OAKLAND — Architecture students from the University of Maine at Augusta presented their design concepts this week for the $5 million restoration of historic Memorial Hall.

Town Manager Ella Bowman said she will use the students’ ideas and visual renderings to not only guide the town’s restoration of the landmark building, but to drum up support for the project and apply for federal grants.

The students on Monday presented five design concepts and Bowman said they exceeded her expectations.

Before contacting the community design program at UMA, Bowman said she had been drawing a blank on the project.

“But this is really exciting … I can see the public really using it,” she said Monday, looking over poster boards featuring the designs.

The students were given three weeks to think about how to breathe new life into the building, bringing it into compliance with federal and state codes while honoring its historic design elements. Memorial Hall, located at 26 Church St., was constructed in the 1870s and is one of only four buildings in Maine to serve as Civil War memorials.


Students said Monday they wanted to bring a modern perspective to the building with their designs.

“You want people to be here,” said fifth-year student Barclay Finck. “The space has to function and be resilient.”

While preserving the spirit of the building is important, Finck said if Memorial Hall is to become a community hub again, making it accessible to all will be key. All five designs included an elevator inside and a ramp outside of the building for disabled residents to access and enjoy the space.

“The building is one of the high marks of architecture in the area,” said the students’ supervisor, Assistant Professor Patrick Hansford.

Students from the University of Maine at Augusta’s Community Design Studio were at Memorial Hall in Oakland on Monday to present materials to community members and leaders. The architecture students’ site plans show ways the historic hall building could be renovated. Rich Abrahamson/Morning Sentinel

Memorial Hall is an example of Italian-Gothic style architecture, rare for a small rural community such as Oakland, according to the Oakland Area Historical Society.

Over the last 200 years the building has been home to a schoolhouse, bank, library, post office, fire station, town hall and more, as well as many community gatherings and performances. For the past 41 years it has housed a dance studio.


The students presented a range of ideas on how the town could use the space to not only bring residents together, but to generate revenue, too. One group pitched adding retail space to an area that was once the West Waterville Savings Bank, and another said the town should consider opening a café on the lower floor where there is now a small kitchen. A few groups said that adding a ticket office or green room could enhance its appeal as an arts venue.

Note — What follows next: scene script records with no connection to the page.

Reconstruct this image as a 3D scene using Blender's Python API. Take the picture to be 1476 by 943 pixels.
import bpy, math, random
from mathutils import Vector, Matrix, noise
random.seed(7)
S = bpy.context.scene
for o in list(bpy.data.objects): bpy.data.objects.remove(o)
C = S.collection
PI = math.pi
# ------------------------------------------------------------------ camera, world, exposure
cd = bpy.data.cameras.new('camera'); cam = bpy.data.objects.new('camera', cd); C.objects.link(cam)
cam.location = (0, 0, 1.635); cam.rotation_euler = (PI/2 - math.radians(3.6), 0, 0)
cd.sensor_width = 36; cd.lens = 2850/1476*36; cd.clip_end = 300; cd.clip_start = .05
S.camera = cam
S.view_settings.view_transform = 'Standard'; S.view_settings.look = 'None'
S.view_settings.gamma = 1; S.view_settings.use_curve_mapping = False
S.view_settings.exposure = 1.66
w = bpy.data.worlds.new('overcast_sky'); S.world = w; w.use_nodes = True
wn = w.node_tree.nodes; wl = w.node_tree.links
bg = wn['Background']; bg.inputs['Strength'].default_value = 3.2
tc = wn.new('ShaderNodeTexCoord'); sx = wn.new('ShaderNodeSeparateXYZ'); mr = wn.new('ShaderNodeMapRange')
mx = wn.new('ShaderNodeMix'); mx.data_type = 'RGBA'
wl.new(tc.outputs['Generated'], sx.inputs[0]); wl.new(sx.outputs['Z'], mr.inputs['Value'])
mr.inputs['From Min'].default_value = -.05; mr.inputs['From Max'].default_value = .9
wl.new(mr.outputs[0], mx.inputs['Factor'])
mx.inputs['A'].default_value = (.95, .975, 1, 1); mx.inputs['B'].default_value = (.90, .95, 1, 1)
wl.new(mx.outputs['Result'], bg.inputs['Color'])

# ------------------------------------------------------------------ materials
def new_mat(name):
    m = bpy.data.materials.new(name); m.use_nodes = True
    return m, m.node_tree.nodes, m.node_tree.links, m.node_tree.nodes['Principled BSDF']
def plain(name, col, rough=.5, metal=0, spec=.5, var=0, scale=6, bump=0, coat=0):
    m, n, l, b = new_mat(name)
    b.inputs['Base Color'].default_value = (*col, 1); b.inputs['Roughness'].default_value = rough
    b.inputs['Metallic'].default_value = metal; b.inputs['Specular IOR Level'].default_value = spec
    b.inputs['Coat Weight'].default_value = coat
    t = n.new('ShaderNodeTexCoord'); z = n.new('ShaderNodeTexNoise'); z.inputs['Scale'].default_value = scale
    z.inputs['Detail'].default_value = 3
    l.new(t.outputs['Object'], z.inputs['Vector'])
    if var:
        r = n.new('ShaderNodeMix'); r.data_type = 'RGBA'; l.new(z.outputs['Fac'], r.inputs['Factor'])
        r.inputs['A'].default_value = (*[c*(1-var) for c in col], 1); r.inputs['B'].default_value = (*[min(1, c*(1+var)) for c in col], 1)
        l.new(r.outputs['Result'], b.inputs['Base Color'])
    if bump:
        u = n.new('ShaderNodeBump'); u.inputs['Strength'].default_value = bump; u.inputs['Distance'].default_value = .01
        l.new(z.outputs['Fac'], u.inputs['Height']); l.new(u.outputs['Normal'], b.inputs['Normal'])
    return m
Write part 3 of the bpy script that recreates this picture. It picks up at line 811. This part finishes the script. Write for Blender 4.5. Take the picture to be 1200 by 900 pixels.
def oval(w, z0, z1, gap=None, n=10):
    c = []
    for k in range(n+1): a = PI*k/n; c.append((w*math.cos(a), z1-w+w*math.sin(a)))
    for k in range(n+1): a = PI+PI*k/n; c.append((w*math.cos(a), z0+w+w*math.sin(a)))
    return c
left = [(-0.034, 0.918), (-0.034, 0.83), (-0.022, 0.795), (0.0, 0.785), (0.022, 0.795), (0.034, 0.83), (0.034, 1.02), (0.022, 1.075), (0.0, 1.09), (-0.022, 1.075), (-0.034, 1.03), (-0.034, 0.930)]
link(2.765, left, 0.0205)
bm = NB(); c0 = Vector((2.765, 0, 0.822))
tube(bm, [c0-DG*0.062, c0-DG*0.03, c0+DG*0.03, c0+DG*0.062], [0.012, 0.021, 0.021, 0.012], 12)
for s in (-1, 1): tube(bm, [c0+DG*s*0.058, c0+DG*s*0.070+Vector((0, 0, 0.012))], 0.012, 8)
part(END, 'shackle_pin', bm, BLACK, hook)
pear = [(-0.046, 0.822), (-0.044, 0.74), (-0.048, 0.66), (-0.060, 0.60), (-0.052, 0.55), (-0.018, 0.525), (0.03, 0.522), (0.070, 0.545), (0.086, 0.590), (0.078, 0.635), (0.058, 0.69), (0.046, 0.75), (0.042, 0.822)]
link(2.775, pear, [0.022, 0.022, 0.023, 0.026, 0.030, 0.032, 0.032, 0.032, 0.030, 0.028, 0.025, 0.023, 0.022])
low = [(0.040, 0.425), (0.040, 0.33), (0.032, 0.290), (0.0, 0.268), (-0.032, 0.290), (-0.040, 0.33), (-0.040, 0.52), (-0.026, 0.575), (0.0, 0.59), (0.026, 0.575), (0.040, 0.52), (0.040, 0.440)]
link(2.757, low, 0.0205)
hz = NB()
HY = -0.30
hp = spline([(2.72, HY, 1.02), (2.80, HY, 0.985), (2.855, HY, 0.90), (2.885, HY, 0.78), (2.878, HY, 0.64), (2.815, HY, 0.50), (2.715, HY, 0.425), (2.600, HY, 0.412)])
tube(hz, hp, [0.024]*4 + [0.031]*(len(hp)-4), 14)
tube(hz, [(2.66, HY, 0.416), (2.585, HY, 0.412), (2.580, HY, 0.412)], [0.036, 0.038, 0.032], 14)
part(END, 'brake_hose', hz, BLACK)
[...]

“We could turn this into a playhouse, we could have our town meetings here … we want to bring culture back into Oakland,” Bowman said. “It’s got some issues, but anything can be fixed.”

Hansford, who joined UMA’s architecture program this year, said the purpose of the project was to generate ideas. Most of the restoration work, he said, is modest and more about cleaning up and enhancing the building’s original features than bringing in large additions or shiny new features.

“If you do it right, no one knows you’ve done it,” he said of preservation work.

The students said the project has been helpful in their development as budding architects.

“Projects like this bring a reality to what we’re doing in school,” fourth-year student Angie Beaulieu said.


Fourth-year student Gavin Poperechny said there’s a market for revamping and renovating older buildings and bringing them up to modern standards. Poperechny said the project has inspired him to pursue similar restoration projects after graduation.

Barclay Finck from the University of Maine at Augusta’s Community Design Studio fields questions Monday as he and classmates present materials to community members and leaders at Memorial Hall in Oakland. The architecture students’ site plans show ways the historic hall building could be renovated. Rich Abrahamson/Morning Sentinel

Finck said the process of getting feedback from a community instead of from other architects on his design was a “fantastic” experience, and will prepare him for building relationships with clients in his career.

The chairwoman of the Memorial Hall Committee, Kelly Roderick, said she felt the students truly heard her and other town officials when formulating their designs. Roderick herself was married in Memorial Hall, and says that town records indicate it was the beloved center of town for years before falling into disrepair.

Roderick planned to pin up the students’ designs at Oakland’s annual Town Meeting on Tuesday to get residents excited about the project and show just what could be accomplished in the space, she said.